D'un autre côté, nous constatons que la connaissance de Dieu écarte de nous l'épreuve, comme elle en préserva d'autres que nous et notamment les Prophètes (sur eux la prière et la paix) et les saints. Dieu, exalté soit Il, dit dans le Coran: "Nous dîmes au feu: ô feu sois fraîcheur et protection sur Abraham. Ils ont voulu lui tendre un piège, mais nous les avons fait perdre, et nous l'avons sauvé, etc." (XXI, 69-71). Dieu dit également: "Et il est dit à ceux qui
craignent (Dieu): qu'est-ce que Dieu descendit? Ils répondirent: du bien" (XVI, 30); et cela bien que Dieu ne "descende" les grandes épreuves que sur eux, par amour et par attention pour eux, ainsi qu'il est dit dans le Coran sublime: "Combien de Prophètes furent tués, etc." (III, 145), et de même:
"Si vous avez été frappé d'une plaie, (sachez que) le peuple 'fut frappé d'une plaie semblable (avant vous)" (III,140) et ainsi de suite.

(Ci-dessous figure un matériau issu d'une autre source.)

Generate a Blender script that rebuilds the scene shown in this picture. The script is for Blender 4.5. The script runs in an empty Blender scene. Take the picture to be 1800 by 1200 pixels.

Cependant, leur connaissance de Dieu et leur absorption dans la contemplation de l'infinité de Son essence les rend indifférents au bien et au mal; ils ne contemplent que leur Seigneur; de même qu'ils Le contemplent dans la jouissance, ils Le contemplent dans la douleur, puisqu'Il est à la fois Celui qui fait jouir (al mun'im) et Celui
qui châtie (al-muntaqim); ou bien: de même qu'ils Le contemplent dans le don, ils Le contemplent dans la privation, comme le dit l'illustre maître Ibn 'Atâï-Llâh dans ses Hikam: "Quand Il te donne, Il te fait contempler Sa bonté, et quand Il te prive, Il te fait contempler Sa puissance victorieuse (qahr); Il est en tout cela Celui qui se fait connaître à toi et qui t'approche par Sa clémence (lutf)". En somme, Dieu est pour eux à la fois qualifié de majesté terrible (jaldi) et de bonté (jamâl); quant à l'épreuve, ils ne la connaissent pas, et elle ne les connaît pas, puisqu'elle ne frappe que ceux qui sont sous le voile et non pas ceux pour qui le voile a été retiré, car la cause de l'épreuve c'est l'existence du voile, et la perfection de la jouissance n'est autre chose que la vision de la Face de Dieu, le Généreux. Tout ce que les coeurs éprouvent de chagrin et de tristesse ne vient que de ce qu'ils sont retranchés de la vision essentielle, ainsi qu'il
est dit dans les Hikam de Ibn 'Atâï-Llâh.
 
1 Qawm en Soufisme on désigne par ce terme les initiés.